**PROBLEM:** Repeat the listing in full, preserving every character.

_ _ _ _ _

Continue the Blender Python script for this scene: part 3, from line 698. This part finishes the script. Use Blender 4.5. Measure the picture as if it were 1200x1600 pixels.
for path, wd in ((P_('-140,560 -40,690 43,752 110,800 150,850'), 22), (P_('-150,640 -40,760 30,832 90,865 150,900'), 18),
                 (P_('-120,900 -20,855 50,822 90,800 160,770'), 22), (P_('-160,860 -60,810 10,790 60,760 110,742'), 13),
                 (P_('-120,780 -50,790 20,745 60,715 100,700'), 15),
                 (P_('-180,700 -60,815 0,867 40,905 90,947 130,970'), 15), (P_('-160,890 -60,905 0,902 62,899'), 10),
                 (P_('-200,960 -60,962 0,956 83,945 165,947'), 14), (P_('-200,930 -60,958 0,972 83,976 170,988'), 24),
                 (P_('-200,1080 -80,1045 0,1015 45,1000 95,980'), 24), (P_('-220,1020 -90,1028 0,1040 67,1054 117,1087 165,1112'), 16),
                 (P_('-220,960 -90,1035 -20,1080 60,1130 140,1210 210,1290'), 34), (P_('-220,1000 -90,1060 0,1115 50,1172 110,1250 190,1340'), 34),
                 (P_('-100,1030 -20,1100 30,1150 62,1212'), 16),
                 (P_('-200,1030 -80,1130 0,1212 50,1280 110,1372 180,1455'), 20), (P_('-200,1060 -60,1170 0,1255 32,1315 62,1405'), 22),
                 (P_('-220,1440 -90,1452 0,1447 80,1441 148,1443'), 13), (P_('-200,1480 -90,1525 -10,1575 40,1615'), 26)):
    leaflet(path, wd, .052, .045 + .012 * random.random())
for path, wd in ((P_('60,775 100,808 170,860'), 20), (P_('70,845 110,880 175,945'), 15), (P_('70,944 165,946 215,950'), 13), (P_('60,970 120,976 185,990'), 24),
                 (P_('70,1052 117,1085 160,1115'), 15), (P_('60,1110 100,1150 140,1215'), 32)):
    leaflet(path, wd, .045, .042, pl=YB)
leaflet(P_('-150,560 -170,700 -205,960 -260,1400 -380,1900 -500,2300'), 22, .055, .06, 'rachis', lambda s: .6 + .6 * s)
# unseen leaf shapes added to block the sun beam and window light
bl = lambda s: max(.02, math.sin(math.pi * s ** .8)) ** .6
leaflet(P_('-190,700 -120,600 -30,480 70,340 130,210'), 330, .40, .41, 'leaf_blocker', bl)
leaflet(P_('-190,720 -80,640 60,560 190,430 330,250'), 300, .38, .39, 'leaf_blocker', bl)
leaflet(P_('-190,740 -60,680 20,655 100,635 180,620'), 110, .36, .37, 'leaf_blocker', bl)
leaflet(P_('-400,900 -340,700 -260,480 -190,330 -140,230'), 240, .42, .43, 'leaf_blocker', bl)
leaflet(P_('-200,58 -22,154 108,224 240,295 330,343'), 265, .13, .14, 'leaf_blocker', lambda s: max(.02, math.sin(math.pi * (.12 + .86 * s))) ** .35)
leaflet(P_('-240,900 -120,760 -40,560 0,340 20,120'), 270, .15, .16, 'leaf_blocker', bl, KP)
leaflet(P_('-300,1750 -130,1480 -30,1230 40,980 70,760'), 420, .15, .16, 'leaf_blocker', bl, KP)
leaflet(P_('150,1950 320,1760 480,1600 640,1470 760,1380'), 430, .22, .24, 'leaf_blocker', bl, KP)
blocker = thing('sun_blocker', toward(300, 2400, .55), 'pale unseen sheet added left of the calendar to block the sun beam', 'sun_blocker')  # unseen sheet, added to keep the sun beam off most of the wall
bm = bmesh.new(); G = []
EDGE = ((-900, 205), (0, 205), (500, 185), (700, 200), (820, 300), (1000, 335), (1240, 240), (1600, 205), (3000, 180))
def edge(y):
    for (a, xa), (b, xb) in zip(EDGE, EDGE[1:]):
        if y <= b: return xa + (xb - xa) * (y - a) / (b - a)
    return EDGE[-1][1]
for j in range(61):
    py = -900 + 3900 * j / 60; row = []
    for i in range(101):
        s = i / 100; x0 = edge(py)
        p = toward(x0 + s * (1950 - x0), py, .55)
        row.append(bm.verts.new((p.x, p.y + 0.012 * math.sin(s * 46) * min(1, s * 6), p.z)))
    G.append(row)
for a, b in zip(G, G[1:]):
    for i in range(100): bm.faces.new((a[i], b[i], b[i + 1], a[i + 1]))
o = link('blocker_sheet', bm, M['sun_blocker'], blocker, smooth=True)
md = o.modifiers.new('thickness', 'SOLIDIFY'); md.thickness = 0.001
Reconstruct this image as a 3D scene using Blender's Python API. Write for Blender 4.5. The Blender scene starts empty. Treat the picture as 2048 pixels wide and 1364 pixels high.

_ _ _ _ _

**THE ANSWER:**
Continue the Blender Python script for this scene: part 3, from line 698. This part finishes the script. Use Blender 4.5. Measure the picture as if it were 1200x1600 pixels.
for path, wd in ((P_('-140,560 -40,690 43,752 110,800 150,850'), 22), (P_('-150,640 -40,760 30,832 90,865 150,900'), 18),
                 (P_('-120,900 -20,855 50,822 90,800 160,770'), 22), (P_('-160,860 -60,810 10,790 60,760 110,742'), 13),
                 (P_('-120,780 -50,790 20,745 60,715 100,700'), 15),
                 (P_('-180,700 -60,815 0,867 40,905 90,947 130,970'), 15), (P_('-160,890 -60,905 0,902 62,899'), 10),
                 (P_('-200,960 -60,962 0,956 83,945 165,947'), 14), (P_('-200,930 -60,958 0,972 83,976 170,988'), 24),
                 (P_('-200,1080 -80,1045 0,1015 45,1000 95,980'), 24), (P_('-220,1020 -90,1028 0,1040 67,1054 117,1087 165,1112'), 16),
                 (P_('-220,960 -90,1035 -20,1080 60,1130 140,1210 210,1290'), 34), (P_('-220,1000 -90,1060 0,1115 50,1172 110,1250 190,1340'), 34),
                 (P_('-100,1030 -20,1100 30,1150 62,1212'), 16),
                 (P_('-200,1030 -80,1130 0,1212 50,1280 110,1372 180,1455'), 20), (P_('-200,1060 -60,1170 0,1255 32,1315 62,1405'), 22),
                 (P_('-220,1440 -90,1452 0,1447 80,1441 148,1443'), 13), (P_('-200,1480 -90,1525 -10,1575 40,1615'), 26)):
    leaflet(path, wd, .052, .045 + .012 * random.random())
for path, wd in ((P_('60,775 100,808 170,860'), 20), (P_('70,845 110,880 175,945'), 15), (P_('70,944 165,946 215,950'), 13), (P_('60,970 120,976 185,990'), 24),
                 (P_('70,1052 117,1085 160,1115'), 15), (P_('60,1110 100,1150 140,1215'), 32)):
    leaflet(path, wd, .045, .042, pl=YB)
leaflet(P_('-150,560 -170,700 -205,960 -260,1400 -380,1900 -500,2300'), 22, .055, .06, 'rachis', lambda s: .6 + .6 * s)
# unseen leaf shapes added to block the sun beam and window light
bl = lambda s: max(.02, math.sin(math.pi * s ** .8)) ** .6
leaflet(P_('-190,700 -120,600 -30,480 70,340 130,210'), 330, .40, .41, 'leaf_blocker', bl)
leaflet(P_('-190,720 -80,640 60,560 190,430 330,250'), 300, .38, .39, 'leaf_blocker', bl)
leaflet(P_('-190,740 -60,680 20,655 100,635 180,620'), 110, .36, .37, 'leaf_blocker', bl)
leaflet(P_('-400,900 -340,700 -260,480 -190,330 -140,230'), 240, .42, .43, 'leaf_blocker', bl)
leaflet(P_('-200,58 -22,154 108,224 240,295 330,343'), 265, .13, .14, 'leaf_blocker', lambda s: max(.02, math.sin(math.pi * (.12 + .86 * s))) ** .35)
leaflet(P_('-240,900 -120,760 -40,560 0,340 20,120'), 270, .15, .16, 'leaf_blocker', bl, KP)
leaflet(P_('-300,1750 -130,1480 -30,1230 40,980 70,760'), 420, .15, .16, 'leaf_blocker', bl, KP)
leaflet(P_('150,1950 320,1760 480,1600 640,1470 760,1380'), 430, .22, .24, 'leaf_blocker', bl, KP)
blocker = thing('sun_blocker', toward(300, 2400, .55), 'pale unseen sheet added left of the calendar to block the sun beam', 'sun_blocker')  # unseen sheet, added to keep the sun beam off most of the wall
bm = bmesh.new(); G = []
EDGE = ((-900, 205), (0, 205), (500, 185), (700, 200), (820, 300), (1000, 335), (1240, 240), (1600, 205), (3000, 180))
def edge(y):
    for (a, xa), (b, xb) in zip(EDGE, EDGE[1:]):
        if y <= b: return xa + (xb - xa) * (y - a) / (b - a)
    return EDGE[-1][1]
for j in range(61):
    py = -900 + 3900 * j / 60; row = []
    for i in range(101):
        s = i / 100; x0 = edge(py)
        p = toward(x0 + s * (1950 - x0), py, .55)
        row.append(bm.verts.new((p.x, p.y + 0.012 * math.sin(s * 46) * min(1, s * 6), p.z)))
    G.append(row)
for a, b in zip(G, G[1:]):
    for i in range(100): bm.faces.new((a[i], b[i], b[i + 1], a[i + 1]))
o = link('blocker_sheet', bm, M['sun_blocker'], blocker, smooth=True)
md = o.modifiers.new('thickness', 'SOLIDIFY'); md.thickness = 0.001
Reconstruct this image as a 3D scene using Blender's Python API. Write for Blender 4.5. The Blender scene starts empty. Treat the picture as 2048 pixels wide and 1364 pixels high.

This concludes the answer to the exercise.